I’m guessing that’s a big, fat no. But I would hate for Rob James Collier to leave the show, so if logic and accurateness has to be tossed on the floor, stomped on and scraped away, fine. This turn also gives Bates an opportunity to return to compassionate, pre-prison Bates, determined to do the right thing even though that ultimately not only saves Thomas from prison, but lands him a promotion. Again, this makes no sense whatsoever, but I’ll be interested to see how Thomas and Bates’ relationship develops from here. 

Matthew and Mary are fine, thanks for asking

So, Matthew goes to the fertility doctor (is that what they called them in the 1920s?) and who does he see there? Why, Mary! How wacky! Anyway, Mary had a problem, had an operation, and they can start having babies forthwith. The idea that her bout of infertility is so easily tied up is, again, ridiculous, and I definitely could have seen this being dragged out a little longer. I am suspecting it might have if not for Circumstances Outside The Show, which we will not discuss here.

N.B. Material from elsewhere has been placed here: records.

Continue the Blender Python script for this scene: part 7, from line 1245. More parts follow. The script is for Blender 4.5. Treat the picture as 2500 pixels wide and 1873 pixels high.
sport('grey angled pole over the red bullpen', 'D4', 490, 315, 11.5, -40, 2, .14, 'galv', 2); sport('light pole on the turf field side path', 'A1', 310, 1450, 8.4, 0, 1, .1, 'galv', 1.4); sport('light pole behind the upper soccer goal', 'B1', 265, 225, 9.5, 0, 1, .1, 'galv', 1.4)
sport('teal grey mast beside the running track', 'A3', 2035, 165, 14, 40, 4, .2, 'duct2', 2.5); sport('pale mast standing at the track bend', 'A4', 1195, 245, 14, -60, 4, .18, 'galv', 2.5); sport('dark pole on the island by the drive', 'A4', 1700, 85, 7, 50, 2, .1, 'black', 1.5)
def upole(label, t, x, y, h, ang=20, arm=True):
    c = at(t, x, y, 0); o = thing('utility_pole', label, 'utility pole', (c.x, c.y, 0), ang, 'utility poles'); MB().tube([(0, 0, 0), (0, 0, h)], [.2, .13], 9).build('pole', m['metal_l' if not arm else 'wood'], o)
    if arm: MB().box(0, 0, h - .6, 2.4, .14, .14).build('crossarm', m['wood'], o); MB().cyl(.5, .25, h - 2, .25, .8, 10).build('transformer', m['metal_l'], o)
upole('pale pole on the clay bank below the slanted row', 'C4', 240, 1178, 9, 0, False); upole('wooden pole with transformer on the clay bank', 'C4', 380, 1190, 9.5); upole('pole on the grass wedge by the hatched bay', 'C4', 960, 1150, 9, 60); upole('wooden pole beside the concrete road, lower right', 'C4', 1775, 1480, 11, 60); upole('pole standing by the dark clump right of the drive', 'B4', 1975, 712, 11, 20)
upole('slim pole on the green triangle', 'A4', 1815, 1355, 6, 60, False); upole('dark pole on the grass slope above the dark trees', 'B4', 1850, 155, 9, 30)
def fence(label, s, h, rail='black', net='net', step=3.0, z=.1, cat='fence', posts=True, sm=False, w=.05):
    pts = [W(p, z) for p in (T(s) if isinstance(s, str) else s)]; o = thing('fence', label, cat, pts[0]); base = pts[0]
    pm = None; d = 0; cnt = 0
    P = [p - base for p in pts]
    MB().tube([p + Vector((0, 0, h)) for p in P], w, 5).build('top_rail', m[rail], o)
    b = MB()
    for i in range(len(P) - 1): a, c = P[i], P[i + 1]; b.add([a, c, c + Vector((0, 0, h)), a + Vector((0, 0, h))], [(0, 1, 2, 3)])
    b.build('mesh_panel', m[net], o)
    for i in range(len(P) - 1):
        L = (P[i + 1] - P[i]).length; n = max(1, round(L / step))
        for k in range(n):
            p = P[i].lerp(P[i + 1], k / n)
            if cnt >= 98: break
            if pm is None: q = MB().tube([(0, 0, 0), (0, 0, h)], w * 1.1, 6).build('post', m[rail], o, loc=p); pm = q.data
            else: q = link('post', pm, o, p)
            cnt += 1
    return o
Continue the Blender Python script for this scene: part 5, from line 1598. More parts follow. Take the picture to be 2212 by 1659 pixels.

Cousin Rose visits and then goes away

This storyline served almost no purpose I could see. Anyway, The DC lets her great-niece Rose visit. Rose is basically using her visit as a ruse to hang out with a married man at hotels and jazz clubs in London. The DC tricks Rosamond into revealing what Rose was up to, and Rose is sent to Scotland as punishment. I really can’t think of any reason for this stupid waste of time to be included on the show except to show us the interior of a 1920s jazz club. That’s fun, I guess. 

In other news, baby Sybil is christened a Catholic, Branson’s brother likes the downstairs staff, and Branson catches the ball at the cricket game Robert tricks him into playing in despite a lack of knowledge about cricket. Also, EVERYONE REPEATEDLY USES THE WORD STUFF. Gotta take care of stuff. That’s his stuff. What stuff is this? Maybe they’ve used the word in past episodes, but stuff wasn’t a huge part of the vernacular, from what I can tell, until the late 1920s. It’s jarring. Stop it, “Downton.” 

What did you think of Thomas’ storyline? Are you glad Bates is out? Are you excited for Mary and Matthew to have a baby? Oh, and by the way, don’t post ANY spoilers about the Christmas episode below! I hate to delete anything, but I will.